DARK PLUMS– my first novel

“DARK PLUMS reminds me of places where I used to cruise,” said my brother many long years after the novel was published .

It tells the story of a naïve young girl who falls under the sway of an artist-pimp in a desperate search for love.

Times Square in the Fifties. In all its sordid glory

Adrianne is naïve, ignorant of the ways of the world.  In her background are an emotionally cold mother, a distant father, and a hunger for love that she has all too rarely experienced. She is so desperate for human touch and tenderness that she is blind to reality

Soon after the incident below, she falls under the sway of a painter, an artist who persuades her to prostitute herself to support him so that he can pursue his artistic ambitions.

 

July, 1959

A man in a pale green shirt was watching her. She could feel his gaze as she walked along Broadway in the steamy afternoon heat… When the light changed, the man crossed the street, following her as she made her way uptown towards the Forty-Ninth Street subway stop…Noise of traffic and people, blaring music from a record shop… As she slowed down to glance at her reflection in a window, the man overtook her. “Hello there,” he said. With his small eyes and narrow, reddish face, he reminded her of an animal had been trapped underground. Transfixed, Adrianne stood absolutely still while people continued to press around them Then he reached out and held one of her hands. Empty and lightheaded as she was feeling, there was comfort in his touch. When he moved a stop closer, she fought an urge to press herself against him. His warmth was protection against the waves of human electricity all around them. However, she tried to wrench away. But he only gripped her more firmly.

“Come, follow me.”

His voice was commanding, with a rough edge, and in spite of  herself she wanted him to hold her and soothe the anguish inside her, even if it were only for an instant….oh, this was crazy, she knew. Yet she felt as if the crowd all around her could suck her into itself and leave her hollow as a gourd, while the stranger’s touched defined her body and gave her a sensation of being solid.
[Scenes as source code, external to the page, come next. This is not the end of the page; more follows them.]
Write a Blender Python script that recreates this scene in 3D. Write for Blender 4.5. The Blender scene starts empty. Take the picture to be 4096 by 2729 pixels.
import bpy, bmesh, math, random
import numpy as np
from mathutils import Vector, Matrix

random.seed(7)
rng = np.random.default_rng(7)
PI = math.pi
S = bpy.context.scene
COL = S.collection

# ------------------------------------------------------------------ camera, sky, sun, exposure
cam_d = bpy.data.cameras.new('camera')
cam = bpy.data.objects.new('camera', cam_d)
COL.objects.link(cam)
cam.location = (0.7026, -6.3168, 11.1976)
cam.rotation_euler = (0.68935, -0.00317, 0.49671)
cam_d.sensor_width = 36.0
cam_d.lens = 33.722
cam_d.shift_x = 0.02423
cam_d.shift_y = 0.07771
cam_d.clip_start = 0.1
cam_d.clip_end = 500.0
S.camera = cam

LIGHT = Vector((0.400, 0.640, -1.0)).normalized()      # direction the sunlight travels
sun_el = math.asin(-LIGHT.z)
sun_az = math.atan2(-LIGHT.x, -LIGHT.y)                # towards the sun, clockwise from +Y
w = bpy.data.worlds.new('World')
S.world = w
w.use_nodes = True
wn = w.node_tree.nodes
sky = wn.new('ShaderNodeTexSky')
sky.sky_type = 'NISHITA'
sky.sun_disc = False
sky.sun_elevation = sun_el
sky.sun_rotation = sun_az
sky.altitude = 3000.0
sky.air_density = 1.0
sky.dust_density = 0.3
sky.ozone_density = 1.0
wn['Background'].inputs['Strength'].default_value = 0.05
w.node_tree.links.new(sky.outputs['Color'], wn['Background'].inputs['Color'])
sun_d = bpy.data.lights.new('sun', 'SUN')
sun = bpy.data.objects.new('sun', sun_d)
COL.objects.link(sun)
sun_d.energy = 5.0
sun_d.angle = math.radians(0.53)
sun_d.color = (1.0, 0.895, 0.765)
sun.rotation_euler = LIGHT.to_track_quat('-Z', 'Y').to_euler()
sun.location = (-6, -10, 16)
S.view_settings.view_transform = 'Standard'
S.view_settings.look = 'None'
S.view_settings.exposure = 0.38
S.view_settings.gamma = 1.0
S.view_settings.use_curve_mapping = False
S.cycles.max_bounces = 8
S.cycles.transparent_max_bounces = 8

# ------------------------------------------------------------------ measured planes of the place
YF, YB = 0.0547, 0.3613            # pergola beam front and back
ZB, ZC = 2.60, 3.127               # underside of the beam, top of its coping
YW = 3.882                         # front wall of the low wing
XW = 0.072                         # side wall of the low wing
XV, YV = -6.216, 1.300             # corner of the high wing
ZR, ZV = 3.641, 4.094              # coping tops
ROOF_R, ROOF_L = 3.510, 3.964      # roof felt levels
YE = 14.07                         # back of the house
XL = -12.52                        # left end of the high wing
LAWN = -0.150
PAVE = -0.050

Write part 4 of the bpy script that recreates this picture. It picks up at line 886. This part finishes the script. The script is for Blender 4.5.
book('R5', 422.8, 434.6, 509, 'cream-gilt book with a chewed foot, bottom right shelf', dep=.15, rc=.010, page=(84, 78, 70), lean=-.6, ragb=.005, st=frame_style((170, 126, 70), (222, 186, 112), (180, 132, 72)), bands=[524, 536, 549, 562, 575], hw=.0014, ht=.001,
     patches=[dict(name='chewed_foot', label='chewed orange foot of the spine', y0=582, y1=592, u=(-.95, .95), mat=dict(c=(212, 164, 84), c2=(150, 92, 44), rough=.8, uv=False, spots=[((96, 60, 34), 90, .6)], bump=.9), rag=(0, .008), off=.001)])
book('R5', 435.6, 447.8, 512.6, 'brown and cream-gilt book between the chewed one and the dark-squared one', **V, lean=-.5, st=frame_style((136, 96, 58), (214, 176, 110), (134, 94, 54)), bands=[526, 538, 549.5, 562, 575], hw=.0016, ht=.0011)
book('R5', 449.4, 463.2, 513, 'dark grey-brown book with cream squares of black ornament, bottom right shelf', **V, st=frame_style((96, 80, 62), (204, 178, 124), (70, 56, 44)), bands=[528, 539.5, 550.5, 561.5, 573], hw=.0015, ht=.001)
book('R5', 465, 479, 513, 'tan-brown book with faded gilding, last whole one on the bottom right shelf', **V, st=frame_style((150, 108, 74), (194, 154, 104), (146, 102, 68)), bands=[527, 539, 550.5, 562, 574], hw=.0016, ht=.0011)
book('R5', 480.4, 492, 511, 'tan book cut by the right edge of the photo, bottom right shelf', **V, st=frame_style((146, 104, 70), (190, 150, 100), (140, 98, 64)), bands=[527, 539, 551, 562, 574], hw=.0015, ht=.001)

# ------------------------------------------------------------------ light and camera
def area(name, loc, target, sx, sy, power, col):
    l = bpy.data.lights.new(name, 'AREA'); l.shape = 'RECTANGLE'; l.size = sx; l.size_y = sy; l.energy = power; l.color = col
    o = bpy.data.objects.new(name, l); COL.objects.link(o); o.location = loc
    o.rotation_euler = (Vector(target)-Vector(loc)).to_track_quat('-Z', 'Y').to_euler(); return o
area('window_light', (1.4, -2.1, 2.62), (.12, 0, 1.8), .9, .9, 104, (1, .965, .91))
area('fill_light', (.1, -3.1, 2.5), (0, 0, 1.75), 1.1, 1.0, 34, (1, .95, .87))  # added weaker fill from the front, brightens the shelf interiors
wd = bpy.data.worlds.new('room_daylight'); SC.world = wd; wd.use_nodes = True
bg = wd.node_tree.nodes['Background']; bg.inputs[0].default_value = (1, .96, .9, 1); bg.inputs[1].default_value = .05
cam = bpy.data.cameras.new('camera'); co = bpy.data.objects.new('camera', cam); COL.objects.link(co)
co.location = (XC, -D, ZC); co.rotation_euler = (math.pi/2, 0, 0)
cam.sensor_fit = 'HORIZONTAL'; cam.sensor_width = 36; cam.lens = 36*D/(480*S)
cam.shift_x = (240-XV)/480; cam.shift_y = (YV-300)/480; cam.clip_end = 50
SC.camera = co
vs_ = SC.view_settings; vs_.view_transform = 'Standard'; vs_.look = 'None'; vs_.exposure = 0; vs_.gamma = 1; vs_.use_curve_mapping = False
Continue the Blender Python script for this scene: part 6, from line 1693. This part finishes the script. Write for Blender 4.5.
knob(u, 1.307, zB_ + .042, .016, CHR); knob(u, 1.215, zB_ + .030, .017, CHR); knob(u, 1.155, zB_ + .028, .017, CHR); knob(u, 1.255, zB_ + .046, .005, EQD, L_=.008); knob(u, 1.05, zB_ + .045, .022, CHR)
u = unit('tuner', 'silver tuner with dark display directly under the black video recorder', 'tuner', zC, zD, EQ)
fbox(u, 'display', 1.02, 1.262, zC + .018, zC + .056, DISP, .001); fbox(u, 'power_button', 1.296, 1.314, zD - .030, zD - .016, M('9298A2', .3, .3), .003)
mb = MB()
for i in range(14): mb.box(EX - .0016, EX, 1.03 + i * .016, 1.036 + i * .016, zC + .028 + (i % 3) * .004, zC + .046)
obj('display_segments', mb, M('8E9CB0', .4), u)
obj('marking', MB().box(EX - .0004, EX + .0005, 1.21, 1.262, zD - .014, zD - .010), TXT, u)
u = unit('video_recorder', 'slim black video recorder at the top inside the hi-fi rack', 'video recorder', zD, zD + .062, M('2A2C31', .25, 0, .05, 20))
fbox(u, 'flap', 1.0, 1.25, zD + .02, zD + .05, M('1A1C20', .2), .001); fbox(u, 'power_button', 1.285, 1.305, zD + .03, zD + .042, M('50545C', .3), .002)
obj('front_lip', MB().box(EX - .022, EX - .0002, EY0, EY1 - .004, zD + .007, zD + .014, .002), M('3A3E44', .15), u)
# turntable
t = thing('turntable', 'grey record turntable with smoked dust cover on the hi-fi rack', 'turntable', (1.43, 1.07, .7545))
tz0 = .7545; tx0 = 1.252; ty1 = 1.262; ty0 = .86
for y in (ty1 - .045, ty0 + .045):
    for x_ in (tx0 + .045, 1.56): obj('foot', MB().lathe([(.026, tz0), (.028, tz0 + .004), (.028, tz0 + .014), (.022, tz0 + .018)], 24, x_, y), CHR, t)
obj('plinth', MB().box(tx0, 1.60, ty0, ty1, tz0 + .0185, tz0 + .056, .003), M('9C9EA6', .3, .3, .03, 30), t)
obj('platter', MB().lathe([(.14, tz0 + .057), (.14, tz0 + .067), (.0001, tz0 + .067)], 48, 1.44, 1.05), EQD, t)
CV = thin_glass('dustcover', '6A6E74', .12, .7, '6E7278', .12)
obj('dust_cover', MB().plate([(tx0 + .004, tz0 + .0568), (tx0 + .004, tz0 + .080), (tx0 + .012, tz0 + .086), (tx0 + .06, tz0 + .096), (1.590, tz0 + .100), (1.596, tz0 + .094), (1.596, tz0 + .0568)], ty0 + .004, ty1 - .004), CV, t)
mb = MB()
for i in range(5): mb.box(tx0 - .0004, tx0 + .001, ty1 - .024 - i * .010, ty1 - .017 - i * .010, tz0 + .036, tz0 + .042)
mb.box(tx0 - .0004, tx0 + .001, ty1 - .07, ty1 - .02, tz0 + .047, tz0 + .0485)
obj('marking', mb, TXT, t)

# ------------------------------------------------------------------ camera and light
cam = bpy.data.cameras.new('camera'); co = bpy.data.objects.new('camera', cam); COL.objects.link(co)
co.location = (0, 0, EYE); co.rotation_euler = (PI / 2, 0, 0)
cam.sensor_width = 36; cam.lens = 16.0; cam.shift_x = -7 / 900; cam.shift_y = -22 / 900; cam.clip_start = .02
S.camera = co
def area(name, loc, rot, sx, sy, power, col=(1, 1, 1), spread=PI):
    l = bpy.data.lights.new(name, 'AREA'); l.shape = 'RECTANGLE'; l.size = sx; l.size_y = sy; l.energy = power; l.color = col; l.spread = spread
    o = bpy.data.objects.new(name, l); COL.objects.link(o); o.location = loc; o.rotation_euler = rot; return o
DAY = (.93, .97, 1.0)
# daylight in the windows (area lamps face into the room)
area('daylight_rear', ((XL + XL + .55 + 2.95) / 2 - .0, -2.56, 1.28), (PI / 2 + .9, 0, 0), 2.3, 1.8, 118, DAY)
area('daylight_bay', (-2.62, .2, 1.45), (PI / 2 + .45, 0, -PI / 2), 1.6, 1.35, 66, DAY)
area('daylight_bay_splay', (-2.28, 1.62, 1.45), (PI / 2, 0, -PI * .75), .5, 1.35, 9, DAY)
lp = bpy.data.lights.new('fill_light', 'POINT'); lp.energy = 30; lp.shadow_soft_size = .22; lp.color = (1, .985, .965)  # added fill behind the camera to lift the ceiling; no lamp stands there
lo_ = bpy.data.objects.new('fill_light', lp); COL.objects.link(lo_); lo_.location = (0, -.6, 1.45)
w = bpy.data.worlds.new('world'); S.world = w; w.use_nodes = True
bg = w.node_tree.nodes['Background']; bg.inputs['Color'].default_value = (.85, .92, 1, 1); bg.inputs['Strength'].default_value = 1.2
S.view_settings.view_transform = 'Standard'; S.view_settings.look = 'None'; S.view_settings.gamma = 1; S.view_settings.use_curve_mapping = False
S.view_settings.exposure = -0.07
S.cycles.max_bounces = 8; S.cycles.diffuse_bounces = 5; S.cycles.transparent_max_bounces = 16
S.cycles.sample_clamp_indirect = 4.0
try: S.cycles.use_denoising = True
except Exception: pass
Discarding all caution, she went with him to a hotel room which had peeling cream-colored walls.

Then he asked with seeming casualness, “Do you need money.”

Adrianne laughed. On an impulse, she said “Yes”

“How much?”

“Twenty-five dollars would help.”

With the money she could buy the beautiful dark dress she’d seen in a Macy’s window.

She felt giddy in the dim light which seeped in through the closed Venetian blinds.

“Do you know that asking or money is prostitution? I can have you arrested.” His voice had grown menacing.

“If you’re a cop, let me see your I.D.”

“Don’t get fresh. You’ll regret it.”

Maybe he was crazy.

She’d better do what he wanted or he might hurt or even kill her. Why had she come here with him?…

She floated above both their bodies. She saw herself—a plump, flushed girl with bleached hair spread out in a tangled mass over the pillow and she watched him—a rabbity man, pump away at her…

Afterwards when he dozed off, she made her escape, fleeing with shoes and stockings in hand.

 

 

IDENTITY

Pierre Janet, French philosopher and psychologist, wrote in 1889, “Personal unity, identity, and initiative are not primitive characteristics of psychological life. They are incomplete results acquired with difficulty after long work, and they are very fragile.”

I began to realize how the mirrors of other people and of the surrounding culture created a self that at the age of 18 lacked a sense of boundaries, a core, a sense of what violation was. Writing was initially an act of rage, an attempt to integrate what lay beneath the surface. It was an attempt to create wholeness within myself, to understand what had formed me and those close to me.